ドイツで創業したハードディスカウンターのもう一方のLidlのだが、米国事業の展開は、スムーズなものとは言えないようだ。15年6月に米国本社を設立したのだが、約2年を経て、ようやく1号店を開業した。先行するAldiや、ダラーストアなどの多業態を含む競合を前に足踏みが続く感じである。

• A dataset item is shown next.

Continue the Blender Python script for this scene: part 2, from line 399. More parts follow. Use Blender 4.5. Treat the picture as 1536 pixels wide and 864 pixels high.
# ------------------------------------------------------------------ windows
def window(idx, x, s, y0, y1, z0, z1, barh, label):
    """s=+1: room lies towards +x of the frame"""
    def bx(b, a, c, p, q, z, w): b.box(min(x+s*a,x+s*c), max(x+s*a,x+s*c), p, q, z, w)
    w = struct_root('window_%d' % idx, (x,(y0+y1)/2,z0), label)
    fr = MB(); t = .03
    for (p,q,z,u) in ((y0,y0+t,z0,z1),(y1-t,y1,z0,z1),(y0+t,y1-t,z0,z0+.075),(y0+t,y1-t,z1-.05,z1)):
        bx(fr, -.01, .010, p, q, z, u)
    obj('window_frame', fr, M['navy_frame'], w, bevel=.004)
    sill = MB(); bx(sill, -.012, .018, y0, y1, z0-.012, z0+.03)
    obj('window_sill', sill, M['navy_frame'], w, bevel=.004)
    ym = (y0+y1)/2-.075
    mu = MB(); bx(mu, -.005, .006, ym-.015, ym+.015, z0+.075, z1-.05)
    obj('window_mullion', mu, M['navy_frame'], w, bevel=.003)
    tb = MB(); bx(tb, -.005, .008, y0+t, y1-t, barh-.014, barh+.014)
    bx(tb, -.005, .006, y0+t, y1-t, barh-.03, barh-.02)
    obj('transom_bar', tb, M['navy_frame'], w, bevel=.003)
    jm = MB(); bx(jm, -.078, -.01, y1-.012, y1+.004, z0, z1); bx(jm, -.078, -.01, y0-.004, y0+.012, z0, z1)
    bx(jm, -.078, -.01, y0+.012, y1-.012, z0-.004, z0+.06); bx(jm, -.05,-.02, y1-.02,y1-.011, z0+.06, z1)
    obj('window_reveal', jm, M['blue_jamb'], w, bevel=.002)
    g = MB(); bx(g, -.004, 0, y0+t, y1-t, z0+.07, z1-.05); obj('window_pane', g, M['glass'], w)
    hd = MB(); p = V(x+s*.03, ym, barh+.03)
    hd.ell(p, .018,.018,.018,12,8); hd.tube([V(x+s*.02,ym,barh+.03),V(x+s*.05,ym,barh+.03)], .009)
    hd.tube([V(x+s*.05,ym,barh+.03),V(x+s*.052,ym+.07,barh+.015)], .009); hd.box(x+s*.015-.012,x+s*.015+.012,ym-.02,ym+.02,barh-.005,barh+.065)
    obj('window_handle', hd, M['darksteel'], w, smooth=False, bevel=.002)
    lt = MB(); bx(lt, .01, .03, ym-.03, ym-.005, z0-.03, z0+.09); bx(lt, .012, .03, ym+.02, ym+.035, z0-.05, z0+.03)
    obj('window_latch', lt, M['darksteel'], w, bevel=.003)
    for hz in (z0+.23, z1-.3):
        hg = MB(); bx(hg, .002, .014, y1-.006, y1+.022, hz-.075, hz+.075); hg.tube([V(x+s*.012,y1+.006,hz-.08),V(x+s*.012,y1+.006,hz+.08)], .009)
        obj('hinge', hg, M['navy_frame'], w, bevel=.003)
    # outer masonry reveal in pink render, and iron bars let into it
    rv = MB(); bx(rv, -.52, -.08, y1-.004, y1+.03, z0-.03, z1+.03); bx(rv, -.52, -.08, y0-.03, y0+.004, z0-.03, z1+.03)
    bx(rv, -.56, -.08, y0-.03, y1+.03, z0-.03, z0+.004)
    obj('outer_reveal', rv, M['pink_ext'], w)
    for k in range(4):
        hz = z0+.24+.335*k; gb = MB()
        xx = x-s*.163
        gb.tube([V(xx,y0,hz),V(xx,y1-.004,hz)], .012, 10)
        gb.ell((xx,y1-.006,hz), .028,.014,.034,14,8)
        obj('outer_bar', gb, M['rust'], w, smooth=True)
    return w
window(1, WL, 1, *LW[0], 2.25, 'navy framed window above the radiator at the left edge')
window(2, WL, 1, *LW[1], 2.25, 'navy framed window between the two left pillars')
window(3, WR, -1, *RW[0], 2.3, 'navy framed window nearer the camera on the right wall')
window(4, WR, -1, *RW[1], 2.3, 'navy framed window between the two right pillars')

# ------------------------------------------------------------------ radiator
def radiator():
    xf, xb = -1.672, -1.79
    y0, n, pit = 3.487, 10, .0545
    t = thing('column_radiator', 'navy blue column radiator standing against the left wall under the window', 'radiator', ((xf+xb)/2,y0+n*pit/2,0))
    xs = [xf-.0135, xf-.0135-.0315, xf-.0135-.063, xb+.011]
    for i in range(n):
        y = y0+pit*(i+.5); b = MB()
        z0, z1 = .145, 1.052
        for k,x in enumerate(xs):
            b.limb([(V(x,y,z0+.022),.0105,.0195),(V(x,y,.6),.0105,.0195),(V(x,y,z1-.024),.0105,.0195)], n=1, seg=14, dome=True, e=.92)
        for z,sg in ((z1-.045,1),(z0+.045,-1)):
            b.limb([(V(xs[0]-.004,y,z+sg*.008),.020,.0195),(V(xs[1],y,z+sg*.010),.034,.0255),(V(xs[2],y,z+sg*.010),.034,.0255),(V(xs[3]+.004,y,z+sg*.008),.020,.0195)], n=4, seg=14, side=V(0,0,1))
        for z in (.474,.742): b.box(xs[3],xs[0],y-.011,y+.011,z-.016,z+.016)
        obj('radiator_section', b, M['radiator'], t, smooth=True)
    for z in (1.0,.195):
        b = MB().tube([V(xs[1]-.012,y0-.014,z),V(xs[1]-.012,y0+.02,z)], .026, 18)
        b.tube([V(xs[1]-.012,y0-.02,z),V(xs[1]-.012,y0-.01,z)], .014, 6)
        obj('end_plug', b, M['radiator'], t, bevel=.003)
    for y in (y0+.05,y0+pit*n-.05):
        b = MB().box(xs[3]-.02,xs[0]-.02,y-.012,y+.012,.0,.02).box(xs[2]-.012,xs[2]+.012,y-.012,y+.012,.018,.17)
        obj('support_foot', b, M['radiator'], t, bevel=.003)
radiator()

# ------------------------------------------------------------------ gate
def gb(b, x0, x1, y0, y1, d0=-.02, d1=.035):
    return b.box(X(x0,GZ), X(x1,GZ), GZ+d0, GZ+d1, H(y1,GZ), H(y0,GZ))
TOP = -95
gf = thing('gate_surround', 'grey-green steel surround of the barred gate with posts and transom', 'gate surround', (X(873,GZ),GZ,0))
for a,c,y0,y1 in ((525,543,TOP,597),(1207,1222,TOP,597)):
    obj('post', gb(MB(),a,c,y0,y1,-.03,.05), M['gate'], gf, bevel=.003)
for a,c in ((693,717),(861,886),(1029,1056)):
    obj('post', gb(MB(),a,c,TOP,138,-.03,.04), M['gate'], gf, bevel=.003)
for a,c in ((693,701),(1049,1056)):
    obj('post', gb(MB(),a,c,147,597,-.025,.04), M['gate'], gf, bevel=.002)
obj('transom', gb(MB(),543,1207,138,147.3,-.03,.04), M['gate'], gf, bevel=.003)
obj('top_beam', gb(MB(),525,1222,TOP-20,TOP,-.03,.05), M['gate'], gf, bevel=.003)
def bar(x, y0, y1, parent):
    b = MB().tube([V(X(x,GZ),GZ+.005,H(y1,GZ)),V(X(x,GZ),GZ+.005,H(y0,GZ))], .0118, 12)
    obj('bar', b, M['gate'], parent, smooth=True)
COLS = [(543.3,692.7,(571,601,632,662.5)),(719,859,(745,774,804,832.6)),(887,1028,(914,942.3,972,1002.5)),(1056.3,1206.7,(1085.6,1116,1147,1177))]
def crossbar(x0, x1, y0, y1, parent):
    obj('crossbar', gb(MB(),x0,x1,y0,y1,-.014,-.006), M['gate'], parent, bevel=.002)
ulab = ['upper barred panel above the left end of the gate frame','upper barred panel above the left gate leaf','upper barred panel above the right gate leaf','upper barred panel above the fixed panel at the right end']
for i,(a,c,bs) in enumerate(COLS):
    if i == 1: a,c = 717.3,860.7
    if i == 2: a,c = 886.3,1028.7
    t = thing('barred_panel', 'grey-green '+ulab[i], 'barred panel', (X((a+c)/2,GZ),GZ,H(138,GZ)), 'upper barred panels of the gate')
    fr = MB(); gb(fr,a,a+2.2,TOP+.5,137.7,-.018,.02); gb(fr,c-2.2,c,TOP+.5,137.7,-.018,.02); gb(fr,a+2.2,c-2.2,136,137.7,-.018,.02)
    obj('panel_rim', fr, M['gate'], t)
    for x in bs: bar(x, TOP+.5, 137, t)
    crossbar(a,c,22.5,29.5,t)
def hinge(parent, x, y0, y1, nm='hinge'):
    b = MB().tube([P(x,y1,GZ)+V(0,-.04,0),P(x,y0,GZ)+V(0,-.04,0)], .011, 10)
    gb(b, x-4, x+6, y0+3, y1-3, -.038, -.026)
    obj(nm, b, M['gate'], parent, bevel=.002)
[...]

Aldiは「価格が安く、食べてみたら品質もよかった」という印象、Lidlは「肉や魚の種類が多く、輸入食品を前面に出し、AldiとTrader Joe’sの中間で買物が楽しい店」というイメージが残っている。
▼2018年にニューヨーク市郊外のロングアイランドを地盤とするSM Best Market の27店舗の買収を弾みとして、東海岸を中心に約170店舗を展開するまでになった。フィラデルフィア郊外のDCに1億4500万ドルを投資しているので、本格的な拡大に繋がるのであろう。Aldiも現在の地盤を構築するまでに、米国に進出して50年以上の年月をかけていることを考えると、Lidlの出店ペースも遅いものではないのかもしれない。
▼ただ、米国在住の小売業アナリストによると、Lidlの米国市場開拓における課題が存在すると言っている。それは、① 先行するAldiの存在、② PB比率の高さ、③ ダラーストアとの競争にあるとの事だ。まず、Aldiだが、既に全米の主要商圏に多くの店舗を展開、価格の安さを軸に顧客ロイヤルティを獲得している。その上、ECの体制も強化しており、米国のSM市場全体にとっても無視できない存在になっているのだ。
▼そして、米国の消費者にとってLidlのPBや社名は聞き慣れないものであり、購買に至るまでのハードルが高い。消費者は食品に関しては保守的な一面があり、一般的にPBを強化しつつもNBも戦略的に活用している。自社PBをいかに訴求し、認知を広げていくかが大きな課題である。価格競争では、Dollar GeneralやDollar Treeも脅威である。昨今の食品強化の動きは、圧倒的安さと食品・非食品双方の豊富な品揃えで支持を集めている。